##### Excerpted records

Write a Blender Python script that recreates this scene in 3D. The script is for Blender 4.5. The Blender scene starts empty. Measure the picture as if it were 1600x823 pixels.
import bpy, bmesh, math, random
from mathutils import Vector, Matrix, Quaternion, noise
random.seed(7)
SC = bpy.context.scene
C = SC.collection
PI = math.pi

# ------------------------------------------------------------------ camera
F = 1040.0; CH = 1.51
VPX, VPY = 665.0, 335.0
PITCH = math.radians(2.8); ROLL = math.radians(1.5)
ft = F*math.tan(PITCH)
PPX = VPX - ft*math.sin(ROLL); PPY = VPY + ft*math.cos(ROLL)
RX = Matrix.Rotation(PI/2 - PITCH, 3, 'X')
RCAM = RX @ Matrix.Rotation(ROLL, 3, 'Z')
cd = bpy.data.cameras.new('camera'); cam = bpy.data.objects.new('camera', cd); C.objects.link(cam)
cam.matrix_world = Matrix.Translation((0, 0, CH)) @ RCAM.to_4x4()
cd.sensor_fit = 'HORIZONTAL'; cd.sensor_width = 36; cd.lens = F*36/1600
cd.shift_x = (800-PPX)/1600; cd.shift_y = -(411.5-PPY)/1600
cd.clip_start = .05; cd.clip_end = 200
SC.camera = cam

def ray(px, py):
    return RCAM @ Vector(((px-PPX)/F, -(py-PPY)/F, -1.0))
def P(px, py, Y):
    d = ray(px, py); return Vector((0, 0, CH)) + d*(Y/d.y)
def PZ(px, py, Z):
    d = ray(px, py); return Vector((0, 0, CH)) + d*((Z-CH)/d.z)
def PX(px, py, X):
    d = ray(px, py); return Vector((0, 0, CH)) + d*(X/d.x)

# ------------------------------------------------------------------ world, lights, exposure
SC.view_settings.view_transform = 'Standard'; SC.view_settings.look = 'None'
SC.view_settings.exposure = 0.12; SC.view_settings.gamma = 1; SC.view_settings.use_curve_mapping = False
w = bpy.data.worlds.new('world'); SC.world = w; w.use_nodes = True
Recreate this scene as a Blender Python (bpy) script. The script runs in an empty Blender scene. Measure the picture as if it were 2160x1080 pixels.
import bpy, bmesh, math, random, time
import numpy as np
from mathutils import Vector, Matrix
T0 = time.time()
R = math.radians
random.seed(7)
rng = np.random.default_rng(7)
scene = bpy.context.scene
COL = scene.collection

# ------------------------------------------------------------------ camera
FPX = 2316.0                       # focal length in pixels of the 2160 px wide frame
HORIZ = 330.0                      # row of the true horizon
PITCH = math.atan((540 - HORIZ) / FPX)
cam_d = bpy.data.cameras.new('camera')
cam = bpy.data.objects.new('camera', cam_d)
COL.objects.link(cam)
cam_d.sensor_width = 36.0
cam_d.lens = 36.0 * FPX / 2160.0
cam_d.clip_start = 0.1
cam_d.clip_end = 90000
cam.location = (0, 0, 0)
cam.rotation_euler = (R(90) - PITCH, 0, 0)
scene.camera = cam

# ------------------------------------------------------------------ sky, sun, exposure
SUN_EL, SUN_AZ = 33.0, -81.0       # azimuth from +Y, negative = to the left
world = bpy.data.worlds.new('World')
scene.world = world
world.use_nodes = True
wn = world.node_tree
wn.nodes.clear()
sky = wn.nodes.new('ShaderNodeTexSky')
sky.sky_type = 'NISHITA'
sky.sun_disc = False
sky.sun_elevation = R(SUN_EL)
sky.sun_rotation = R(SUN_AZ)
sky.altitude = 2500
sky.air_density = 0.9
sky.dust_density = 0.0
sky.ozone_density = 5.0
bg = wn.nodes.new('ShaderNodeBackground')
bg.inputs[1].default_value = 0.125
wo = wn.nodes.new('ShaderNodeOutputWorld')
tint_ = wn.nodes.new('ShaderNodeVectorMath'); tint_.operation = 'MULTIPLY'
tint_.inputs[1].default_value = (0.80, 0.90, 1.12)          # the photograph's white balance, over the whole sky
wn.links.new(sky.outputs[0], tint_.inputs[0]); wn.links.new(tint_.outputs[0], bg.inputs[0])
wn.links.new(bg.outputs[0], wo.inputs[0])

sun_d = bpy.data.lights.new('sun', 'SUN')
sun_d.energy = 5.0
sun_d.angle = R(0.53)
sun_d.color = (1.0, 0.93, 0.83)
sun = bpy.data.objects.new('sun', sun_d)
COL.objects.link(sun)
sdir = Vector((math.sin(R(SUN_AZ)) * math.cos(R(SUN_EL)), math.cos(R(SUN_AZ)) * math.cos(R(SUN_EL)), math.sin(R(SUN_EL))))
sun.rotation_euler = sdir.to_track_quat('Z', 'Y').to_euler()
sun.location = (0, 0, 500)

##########

_Task details_
Please restate the data word for word, every record included.

_Answer to this exercise_
Write a Blender Python script that recreates this scene in 3D. The script is for Blender 4.5. The Blender scene starts empty. Measure the picture as if it were 1600x823 pixels.
import bpy, bmesh, math, random
from mathutils import Vector, Matrix, Quaternion, noise
random.seed(7)
SC = bpy.context.scene
C = SC.collection
PI = math.pi

# ------------------------------------------------------------------ camera
F = 1040.0; CH = 1.51
VPX, VPY = 665.0, 335.0
PITCH = math.radians(2.8); ROLL = math.radians(1.5)
ft = F*math.tan(PITCH)
PPX = VPX - ft*math.sin(ROLL); PPY = VPY + ft*math.cos(ROLL)
RX = Matrix.Rotation(PI/2 - PITCH, 3, 'X')
RCAM = RX @ Matrix.Rotation(ROLL, 3, 'Z')
cd = bpy.data.cameras.new('camera'); cam = bpy.data.objects.new('camera', cd); C.objects.link(cam)
cam.matrix_world = Matrix.Translation((0, 0, CH)) @ RCAM.to_4x4()
cd.sensor_fit = 'HORIZONTAL'; cd.sensor_width = 36; cd.lens = F*36/1600
cd.shift_x = (800-PPX)/1600; cd.shift_y = -(411.5-PPY)/1600
cd.clip_start = .05; cd.clip_end = 200
SC.camera = cam

def ray(px, py):
    return RCAM @ Vector(((px-PPX)/F, -(py-PPY)/F, -1.0))
def P(px, py, Y):
    d = ray(px, py); return Vector((0, 0, CH)) + d*(Y/d.y)
def PZ(px, py, Z):
    d = ray(px, py); return Vector((0, 0, CH)) + d*((Z-CH)/d.z)
def PX(px, py, X):
    d = ray(px, py); return Vector((0, 0, CH)) + d*(X/d.x)

# ------------------------------------------------------------------ world, lights, exposure
SC.view_settings.view_transform = 'Standard'; SC.view_settings.look = 'None'
SC.view_settings.exposure = 0.12; SC.view_settings.gamma = 1; SC.view_settings.use_curve_mapping = False
w = bpy.data.worlds.new('world'); SC.world = w; w.use_nodes = True
Recreate this scene as a Blender Python (bpy) script. The script runs in an empty Blender scene. Measure the picture as if it were 2160x1080 pixels.
import bpy, bmesh, math, random, time
import numpy as np
from mathutils import Vector, Matrix
T0 = time.time()
R = math.radians
random.seed(7)
rng = np.random.default_rng(7)
scene = bpy.context.scene
COL = scene.collection

# ------------------------------------------------------------------ camera
FPX = 2316.0                       # focal length in pixels of the 2160 px wide frame
HORIZ = 330.0                      # row of the true horizon
PITCH = math.atan((540 - HORIZ) / FPX)
cam_d = bpy.data.cameras.new('camera')
cam = bpy.data.objects.new('camera', cam_d)
COL.objects.link(cam)
cam_d.sensor_width = 36.0
cam_d.lens = 36.0 * FPX / 2160.0
cam_d.clip_start = 0.1
cam_d.clip_end = 90000
cam.location = (0, 0, 0)
cam.rotation_euler = (R(90) - PITCH, 0, 0)
scene.camera = cam

# ------------------------------------------------------------------ sky, sun, exposure
SUN_EL, SUN_AZ = 33.0, -81.0       # azimuth from +Y, negative = to the left
world = bpy.data.worlds.new('World')
scene.world = world
world.use_nodes = True
wn = world.node_tree
wn.nodes.clear()
sky = wn.nodes.new('ShaderNodeTexSky')
sky.sky_type = 'NISHITA'
sky.sun_disc = False
sky.sun_elevation = R(SUN_EL)
sky.sun_rotation = R(SUN_AZ)
sky.altitude = 2500
sky.air_density = 0.9
sky.dust_density = 0.0
sky.ozone_density = 5.0
bg = wn.nodes.new('ShaderNodeBackground')
bg.inputs[1].default_value = 0.125
wo = wn.nodes.new('ShaderNodeOutputWorld')
tint_ = wn.nodes.new('ShaderNodeVectorMath'); tint_.operation = 'MULTIPLY'
tint_.inputs[1].default_value = (0.80, 0.90, 1.12)          # the photograph's white balance, over the whole sky
wn.links.new(sky.outputs[0], tint_.inputs[0]); wn.links.new(tint_.outputs[0], bg.inputs[0])
wn.links.new(bg.outputs[0], wo.inputs[0])

sun_d = bpy.data.lights.new('sun', 'SUN')
sun_d.energy = 5.0
sun_d.angle = R(0.53)
sun_d.color = (1.0, 0.93, 0.83)
sun = bpy.data.objects.new('sun', sun_d)
COL.objects.link(sun)
sdir = Vector((math.sin(R(SUN_AZ)) * math.cos(R(SUN_EL)), math.cos(R(SUN_AZ)) * math.cos(R(SUN_EL)), math.sin(R(SUN_EL))))
sun.rotation_euler = sdir.to_track_quat('Z', 'Y').to_euler()
sun.location = (0, 0, 500)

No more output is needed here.